Los ciudadanos saben que el libro de reclamaciones ante las medidas
neoliberales del Partido Popular se encuentra en la calle. No queda otra
alternativa. Los movimientos convulsivos aparecen en concentraciones y
manifestaciones
Crece en tanto la conciencia de fraude electoral. ¿Hasta que punto una
sociedad bien informada y con criterio propio puede someterse a los dictados de
un poder político que le ha engañado a sabiendas, que le ha ocultado sus
verdaderas intenciones, que ha variado sustancialmente su programa político por
acciones, por tanto, contrarias a lo prometido? ¿Es suficiente alegar en favor del
cambio de criterio del ejecutivo la falta de información sobre la situación
real del país? ¿Podría, proponerse, al hilo de ese cambio sustantivo, el someter
a consulta de los ciudadanos las nuevas directrices gubernamentales? ¿Acaso,
dado el giro tan extraordinario, no convendría una llamada a las urnas con una
campaña electoral donde los partidos y coaliciones explicaran de manera real y
sincera la situación de España, las alternativas de acciones que se proponen y las consecuencias de optar
por unas u otras? Seguro que ya ha brotado en el pensamiento de algunos el
calificativo “destrozalotodo” de “ingenuo” que actúa como un bebedizo paralizante
envuelto en mansas reflexiones de responsabilidad y sentido común.
Empeñado está el gobierno en seguir en sus trece, con que no se
generan muchas perspectivas de rectificación que calme el estado de febril
ansiedad de una inmensa mayoría de ciudadanos condenados a resignarse y
retroceder en su calidad de vida decenas de años.
La manifestación popular de rechazo se evidencia día a día. Con mayor
frecuencia se dan casos de violencia ante la cerrazón del gobierno, que no
mueve ningún músculo salvo los del cuerpo policial. Es verdad que vivimos en un
Estado democrático, que garantiza libertades y derechos, que permite huelgas y
manifestaciones.

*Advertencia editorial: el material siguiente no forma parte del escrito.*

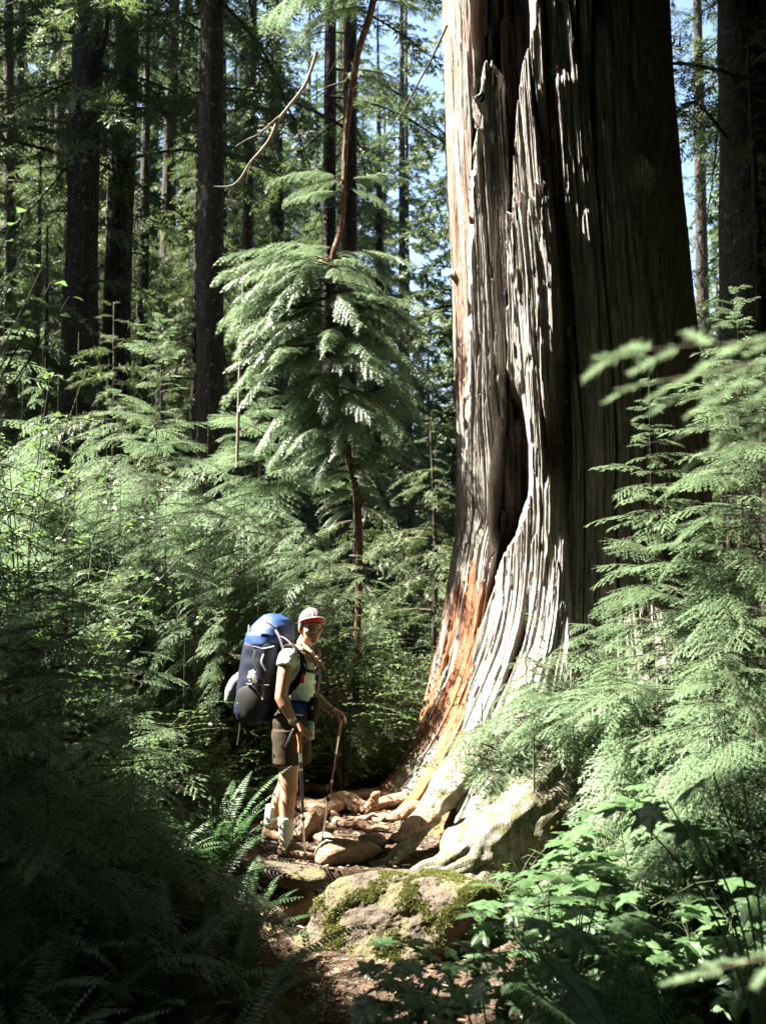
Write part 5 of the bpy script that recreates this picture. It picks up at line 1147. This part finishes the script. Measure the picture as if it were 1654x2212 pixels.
kR = HP(648, 1062, -.215); hand(wrR, None, kR, np.array([0, -1., .35]), [(HP(686, 1080, -.215), HP(706, 1112, -.213)), (HP(686, 1086, -.213), HP(704, 1124, -.212)), (HP(680, 1092, -.212), HP(692, 1132, -.212)), (HP(672, 1094, -.212), HP(678, 1130, -.212))], [HP(628, 1080, -.262), HP(652, 1112, -.255)], None)
kL = HP(918, 950, .10); hand(wrL, None, kL, np.array([0, -1., .3]), [(HP(946, 966, .10), HP(953, 1000, .10)), (HP(945, 972, .10), HP(948, 1010, .10)), (HP(938, 980, .10), HP(938, 1015, .10)), (HP(930, 984, .10), HP(927, 1015, .10))], [HP(900, 985, .055), HP(915, 1010, .055)], None)
person = finish(remeshed(b, .0042, 5, .45), 'person', [skin])
tag(person, 'smiling hiker in shorts and grey cap standing on the trail, wearing a big blue backpack', 'person')
bv = BVHTree.FromObject(person, bpy.context.evaluated_depsgraph_get())
def on_face(lat, z, off=.0012):
    o = Hc + fd * .3 + hr * lat + UP * z; h = bv.ray_cast(Vector(o), Vector(-fd)); p = np.array(h[0]) if h[0] is not None else Hc + fd * .088 + hr * lat + UP * z
    return p + fd * off
def face_patch(name, outline, off, mat, parent=person, rows=5):
    """outline: (lat, z_low, z_high) triples; a sheet laid on the face with its own thickness"""
    s = Soup(); o = np.array(outline); V = np.array([[on_face(l, zl + (zh - zl) * j / rows, off) for j in range(rows + 1)] for l, zl, zh in o]); V2 = V - fd * (off + .004)
    s.add(V.reshape(-1, 3), grid_faces(len(o), rows + 1)); s.add(V2.reshape(-1, 3), grid_faces(len(o), rows + 1)[:, ::-1])
    return link(name, s.mesh(name, [mat], True), parent)
eye_m = plain('dark_brown_iris', (.012, .008, .006), .2, .5); white_m = plain('eye_white', (.42, .38, .35), .35, .4); lip_m = plain('lip_skin', (.26, .085, .070), .5, .3); teeth_m = plain('teeth', (.78, .74, .68), .3, .5); dark_m = plain('mouth_shadow_flesh', (.06, .018, .014), .6, .2)
for sd in (1, -1):
    c0 = .031 * sd; al = [(c0 + sd * x * .0135, -.0005 - .0050 * math.cos(x * 1.57) + .0008 * x + .0025, .0040 * math.cos(x * 1.57) + .0008 * x + .0025) for x in np.linspace(-1, 1, 9)]
    face_patch('eye', al, .0012, white_m)
    o_ = face_patch('iris', [(c0 + x * .0058, .0015 - .0048 * math.sqrt(max(.02, 1 - x * x)), .0025 + .0042 * math.sqrt(max(.02, 1 - x * x))) for x in np.linspace(-1, 1, 7)], .0020, eye_m)
    s = Soup(); tube(s, np.array([on_face(c0 + sd * x * .0155, .0030 + .0058 * math.cos(x * 1.5) + .0008 * x, .0012) for x in np.linspace(-1, 1, 9)]), [.0006, .0013, .0016, .0017, .0018, .0018, .0017, .0014, .0006], 6); link('eyelid', s.mesh('eyelid', [hair_m], True), person)
    s = Soup(); tube(s, np.array([on_face(c0 + sd * x * .019, .0205 + .0035 * math.cos(x * 1.4) - .0015 * x, .0006) for x in np.linspace(-1, 1, 9)]), [.0010, .0020, .0026, .0027, .0026, .0024, .0020, .0015, .0006], 6, flat=.6); link('eyebrow', s.mesh('eyebrow', [hair_m], True), person)
mz = -.062
face_patch('mouth', [(x * .0245, mz - .0095 * math.cos(x * 1.57) ** .8 + .006 * x * x, mz + .0045 + .006 * x * x - .002 * math.cos(x * 1.57)) for x in np.linspace(-1, 1, 11)], .0014, dark_m)
face_patch('teeth', [(x * .0190, mz - .0038 * math.cos(x * 1.3) + .006 * x * x * .7, mz + .0032 + .006 * x * x * .7) for x in np.linspace(-1, 1, 9)], .0024, teeth_m)
for nm, zf, rr in (('upper_lip', lambda x: mz + .0062 + .006 * x * x - .0012 * math.cos(x * 1.57), .0028), ('lower_lip', lambda x: mz - .0105 * math.cos(x * 1.57) ** .8 + .006 * x * x, .0036)):
    s = Soup(); tube(s, np.array([on_face(x * .0262, zf(x), .0006) for x in np.linspace(-1, 1, 11)]), rr * np.array([.4, .7, .9, 1, 1, 1, 1, 1, .9, .7, .4]), 6); link(nm, s.mesh(nm, [lip_m], True), person)
# hair under the cap
s = Soup(); ph = np.linspace(.1, math.pi - .35, 18); la = np.linspace(rad(58), rad(302), 40)
hc = Hc + fd * -.012 + UP * .010; V = np.array([[hc + fd * .094 * math.cos(a) * math.sin(p) + hr * .078 * math.sin(a) * math.sin(p) + UP * .106 * math.cos(p) for a in la] for p in ph])
for q in range(len(ph)):
    for j in range(len(la)):
        side = 1 - min(1, abs(la[j] - math.pi) / rad(122)); zl = V[q, j, 2] - hc[2]
        if zl < -.02 - .075 * side ** .6: V[q, j] = hc + (V[q, j] - hc) * .80
s.add(V.reshape(-1, 3), grid_faces(len(ph), len(la)))
hair = link('hair', s.mesh('hair', [hair_m], True), person)
for q in ([Hc - hr * .064 + fd * .046 + UP * .05, Hc - hr * .070 + fd * .036 + UP * .012, Hc - hr * .070 + fd * .026 + UP * -.030], [Hc + hr * .064 + fd * .032 + UP * .05, Hc + hr * .071 + fd * .022 + UP * .015, Hc + hr * .070 + fd * .012 + UP * -.012]):
    s = Soup(); tube(s, spline(q, 10), np.linspace(.0065, .003, 10), 8, flat=.5); link('hair_strand', s.mesh('hair_strand', [hair_m], True), person)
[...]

Pero las fuerzas son bien distintas de cada parte.
Si la sociedad entra en deriva de confrontación total, seguro que
habrá –ya se han dado, claro- acciones que sobrepasen las leyes de policía y de
seguridad, incluso que pueden atentar contra principios recogidos en nuestra
Constitución. ¿Hasta dónde se puede llegar? ¿Qué papel jugará el poder judicial
ante hechos que serán denunciados por conculcar tales y tales artículos de
tales y tales preceptos? ¿Cómo podrá, entonces, zafarse una sociedad que ha
sido víctima de un fraude electoral?
No puede un gobierno, no está legitimado, para proponer y adoptar
medidas contrarias a la conciencia política de sus ciudadanos, no puede ignorar
ni atropellar las bases de su realidad vital.
Frente a la ceguera del gobierno conviene contraponer la tea del
conocimiento de la conciencia política ciudadana que alumbra, sin violencia, el
camino del interés general.
Hay políticas alternativas. Las hay. Y tenemos la responsabilidad de
exponerlas y defenderlas tanto como explicar claramente las consecuencias por
su aplicación. Nuestra realidad vital ha de imponerse por la fuerza de la razón.